No sucede lo mismo con las novelas cortas. La capacidad de burlarse del olvido es una de sus marcas de calidad, al contrario de lo que ocurre con sus parientes de más extensión. Si no se agarran de nuestro recuerdo con intensidad, algo ha fallado. Puedo nombrar un par de novelas cortas que no me dejaron ninguna huella y de las que, ahora, es imposible decir que me hayan causado ninguna herida -lo cual es, al final, el objetivo de la literatura-: Seda, de Alessandro Baricco; La luz difícil, de Tomás González (un pequeño lunar en la obra de quien sea tal vez el mejor escritor vivo en Colombia), El túnel (ese castigo para los estudiantes de colegio), de Ernesto Sábato. Recuerdo sus títulos merced a este ejercicio de opinión, pero no mucho más. Y puedo citar acá otras tantas que, al contrario, son como esquirlas que se me incrustaron para siempre en la piel, me enseñaron a leer y ahora vuelvo a ellas con la religiosidad de los mejores pecados: El corazón de las tinieblas, de Conrad; Pedro Páramo, de Rulfo; El coronel no tiene quien le escriba, de García Márquez. Y, por supuesto, Sueños de trenes, de Denis Johnson.

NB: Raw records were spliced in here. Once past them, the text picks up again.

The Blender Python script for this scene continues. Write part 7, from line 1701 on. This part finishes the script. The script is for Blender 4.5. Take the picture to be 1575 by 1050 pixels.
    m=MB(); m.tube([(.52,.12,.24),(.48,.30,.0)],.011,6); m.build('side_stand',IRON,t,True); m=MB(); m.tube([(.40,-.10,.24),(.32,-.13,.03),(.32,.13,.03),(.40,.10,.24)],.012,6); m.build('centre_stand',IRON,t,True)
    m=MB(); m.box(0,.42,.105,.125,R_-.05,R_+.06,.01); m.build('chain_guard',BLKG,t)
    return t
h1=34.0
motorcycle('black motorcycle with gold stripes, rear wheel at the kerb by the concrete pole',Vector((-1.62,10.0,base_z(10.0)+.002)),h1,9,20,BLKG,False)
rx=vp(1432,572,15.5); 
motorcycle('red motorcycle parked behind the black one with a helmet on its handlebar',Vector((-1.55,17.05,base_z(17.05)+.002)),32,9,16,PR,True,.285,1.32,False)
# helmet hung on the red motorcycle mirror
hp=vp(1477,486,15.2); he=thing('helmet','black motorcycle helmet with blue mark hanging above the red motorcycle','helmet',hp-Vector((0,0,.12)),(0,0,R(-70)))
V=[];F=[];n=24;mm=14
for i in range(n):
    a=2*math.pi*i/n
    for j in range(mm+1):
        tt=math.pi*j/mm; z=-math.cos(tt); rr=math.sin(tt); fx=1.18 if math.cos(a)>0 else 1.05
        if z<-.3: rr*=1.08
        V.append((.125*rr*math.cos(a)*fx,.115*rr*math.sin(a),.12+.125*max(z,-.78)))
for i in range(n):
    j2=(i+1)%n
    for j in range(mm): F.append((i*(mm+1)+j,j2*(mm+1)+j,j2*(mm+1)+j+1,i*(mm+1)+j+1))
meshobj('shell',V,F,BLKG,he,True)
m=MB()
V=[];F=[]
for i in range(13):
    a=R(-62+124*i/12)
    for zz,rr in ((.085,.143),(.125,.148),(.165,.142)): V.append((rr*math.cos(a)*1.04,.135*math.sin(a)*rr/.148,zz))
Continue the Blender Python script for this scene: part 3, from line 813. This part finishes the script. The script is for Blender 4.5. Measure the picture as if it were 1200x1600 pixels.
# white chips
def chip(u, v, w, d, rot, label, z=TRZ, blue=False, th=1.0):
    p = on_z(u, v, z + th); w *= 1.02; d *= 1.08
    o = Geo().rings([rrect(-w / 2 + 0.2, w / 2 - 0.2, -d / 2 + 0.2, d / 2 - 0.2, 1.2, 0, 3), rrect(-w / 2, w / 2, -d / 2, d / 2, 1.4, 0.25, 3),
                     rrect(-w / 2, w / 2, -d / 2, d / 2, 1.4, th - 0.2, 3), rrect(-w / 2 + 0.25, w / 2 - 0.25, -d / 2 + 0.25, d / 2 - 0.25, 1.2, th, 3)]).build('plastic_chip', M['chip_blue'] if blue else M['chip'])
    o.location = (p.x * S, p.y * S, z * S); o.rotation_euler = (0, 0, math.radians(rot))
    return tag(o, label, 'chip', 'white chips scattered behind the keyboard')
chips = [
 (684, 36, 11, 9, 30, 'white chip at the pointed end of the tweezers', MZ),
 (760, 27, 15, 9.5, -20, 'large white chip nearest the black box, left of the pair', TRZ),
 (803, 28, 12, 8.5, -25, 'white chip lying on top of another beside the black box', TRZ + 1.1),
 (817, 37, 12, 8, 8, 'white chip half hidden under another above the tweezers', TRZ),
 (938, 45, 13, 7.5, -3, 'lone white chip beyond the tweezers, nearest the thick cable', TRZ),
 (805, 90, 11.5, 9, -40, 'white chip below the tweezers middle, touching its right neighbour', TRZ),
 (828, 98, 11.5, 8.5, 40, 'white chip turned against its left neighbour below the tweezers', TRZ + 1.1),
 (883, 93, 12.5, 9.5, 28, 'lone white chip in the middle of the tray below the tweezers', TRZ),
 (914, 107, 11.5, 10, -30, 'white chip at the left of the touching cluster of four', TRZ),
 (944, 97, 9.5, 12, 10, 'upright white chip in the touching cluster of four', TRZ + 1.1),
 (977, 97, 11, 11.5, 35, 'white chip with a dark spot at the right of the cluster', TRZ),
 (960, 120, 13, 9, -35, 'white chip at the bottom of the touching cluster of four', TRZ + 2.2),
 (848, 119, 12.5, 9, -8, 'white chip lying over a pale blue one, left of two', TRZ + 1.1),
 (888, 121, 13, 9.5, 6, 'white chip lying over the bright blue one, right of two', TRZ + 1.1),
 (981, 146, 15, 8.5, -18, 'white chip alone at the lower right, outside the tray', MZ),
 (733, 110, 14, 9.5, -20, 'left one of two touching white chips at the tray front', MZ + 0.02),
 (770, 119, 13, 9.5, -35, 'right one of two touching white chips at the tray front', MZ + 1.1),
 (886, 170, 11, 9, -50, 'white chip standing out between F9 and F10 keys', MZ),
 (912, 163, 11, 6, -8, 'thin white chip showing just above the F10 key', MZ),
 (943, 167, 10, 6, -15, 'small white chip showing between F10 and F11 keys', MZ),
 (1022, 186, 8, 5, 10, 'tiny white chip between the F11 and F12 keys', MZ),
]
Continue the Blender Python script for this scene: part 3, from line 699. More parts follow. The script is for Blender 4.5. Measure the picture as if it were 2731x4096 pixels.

Los trenes son el tiempo. El tiempo que pasa en la vida de Robert Grainer, un trabajador del oeste americano a comienzos del siglo XX, constructor de puentes, talador de árboles, padre y esposo de una familia arrasada por la tragedia. Escucha el silbo de las locomotoras desde la soledad de la cabaña que ha construido con sus propias manos en el terreno que había comprado, lejos de la ciudad, para vivir con su esposa y su hija. Un sueño imposible. Sueña con ellas y con los trenes que pasan, mientras envejece entre un trabajo y otro, entre sus idas al pueblo, entre personajes -humanos, animales- que no hacen más llevadera su vida pero que lo reconcilian con su aislamiento. Y en la novela pasa -como los trenes- todo el tiempo que le ha sido concedido en este mundo al personaje. Y eso es todo. Eso es lo que cuenta esta novela magistral de un autor norteamericano casi desconocido para nosotros. Pero, como ocurre siempre con las obras maestras, eso -la historia, los trenes que pasan, el incendio del bosque, el río, los puentes- nunca es todo.
Las frases de Sueños de trenes son limpias, breves, desprovistas de sentimentalismos edulcorados. Son como cuchillos afilados en el suelo de una habitación a oscuras, sobre los cuales el lector camina sin poder hacer nada por evitar sus cortes. Pero son cortes cargados de humanidad. Acerca de la prosa de Denis Johnson solo se puede decir -aunque no es poco- que es como sus personajes, como sus situaciones, como su visión del mundo: precisa y transparente. Leer esta novela es asomarse a un mundo en el que las cosas -el mundo, la vida- cambian como la humareda de las locomotoras cuyo sonido se cuela entre los sueños de Robert Grainer.
* Escritor. Autor de los libros La cosecha (Taller de Ed. Rocca, 2015 - Planeta, 2017) y Frontera (Alfaguara, 2019).